When I heard the news on the restraint of Yang Yoon-Mo and his fast in jail, I was reminded of his words that he “would die once reclamation of the coast and sea starts,” even though I could see him only for short time. He graduated from the same high school with mine, as my junior, but I could figure out his character. What would be the way to make him live? For that, I thought pressuring him would be the only way - that I would not end my fast in his tent he had lived in the Joongduk coast if he did not end his in jail.

On the second or third day of fast in the Joongduk coast site, my thought on the naval base has become much differentiated. In the past, I had thoughts that there could be the naval base, if needed for security and that Hwasoon [nearby village] would be OK while Gangjeong would not, which were similar to that of ordinary people.

However, I become to rethink on the naval base, looking at the Gangjeong villagers’ suffering, the navy’s role and its attitude toward villagers. There should be no naval base in the Jeju, not to mention in the Gangjeong village. The reasons are: First, the base business the navy is currently building is not the security business. It is for the navy who is in conflict with the army to expand its vested interests. In other words, the navy is doing its own business, under the pretext of security. Second, it is because I became to be aware on the values of life and peace. The Jeju Island should be that kind of Island. Third, if you look at the navy’s official promotion materials, it says that it has no plan for the joint usage of it with the U.S. military. If its words are true, there is no reason for the Jeju to have the naval base. It is needed to have the investigation on the reason and process of the naval base construction.
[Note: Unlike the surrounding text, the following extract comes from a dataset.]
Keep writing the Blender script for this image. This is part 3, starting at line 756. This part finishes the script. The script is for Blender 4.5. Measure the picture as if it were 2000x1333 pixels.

The construction should be stopped at least until the result of the truth investigation on it, as well.

What do you think the reasons of the fact that the Island people’s concern on the opposition to the naval base is low?

First, it is because of their point of view that they should accept the security facilities. Second, it is because the naval base issue entered the Gangjeong village under the name of the civilian-military complex harbor and the majority of the Island people think it positive, considering that such naval base would provide them economic advantage. The Gangjeong village is specially an area where there should enter no naval base but the navy has gotten in its hands the main power class who might have been able to persuade the Island people, when it first came to Gangjeong.

As of your sixth day hunger strike, what have you seen and felt meanwhile?

First, it is the realization that I have not really known about the world we live in. I have not really been concretely practicing the most supreme values of life and peace, even though I have known of them in abstract way. We should do our works with ecology and environment as our most precious values, transforming ourselves from the lives of the development-prioritized era. Second, it is the realization that the lives of the peace activists who work for the values of life outside the political power sphere are far nobler than those of the politics society. Third, it is the realization that the villagers who was originally innocent have become much mature, being aware of the issues on the ecology and environment. The villagers have gone through the hard struggles for nearly four years. We should be one in Gangjeong for our efforts to be achieved, on the historical line from the April 3 [massacre and uprising in 1948].

The April 3 occurred [in 1948] when the state had no power and the essence of the problem was that the nation excessively suppressed people. The Gangjeong naval base issue is on the same line in that latter point, but is different in the sense that the state has betrayed the villagers and Island people rather than that it has no power- in other words, the state has not filled its obligation. However, both of April 3 and naval base are connected to the U.S. military.

What could be the differences between your life in the past and now?

Even though there could be a little difference, it is basically same. If not the past experience, I could not be able to do this. But I have seldom thought that I would experience same thing again in my current age.

During the terms of life as a public servant, I have confronted with governments lots of times for farmers even though I was a government employee. For example, there was the incident called that of the horse matters’ group in 1989. The profit of that group had been used as the public fund for farmers but the Ministry of the Sports attempted to rob of it so I resisted against it. Another example is that, right after the IMF, when the IMF was trying to process structural adjustment and to forcefully integrate the agriculture cooperative and livestock cooperative, I fought against the government. At the time, I had to fight with the departments of the legislative and judicature, as well. As a result of that, I had to go to jail. I have fought against the unjust politics and administrative power. I see the issue of Gangjeong on that same line. I have not thought that I would confront again myself [with those powers].

Whether this struggle would be won or failed, there are things that we should keep. When the people and sovereignty are experiencing unjust suffering because of wrong policy, we should act according to our consciousness. We should be aware of the value of life and act to save it. I am thinking to continue to do on the eco-friendly agriculture in the agriculture field.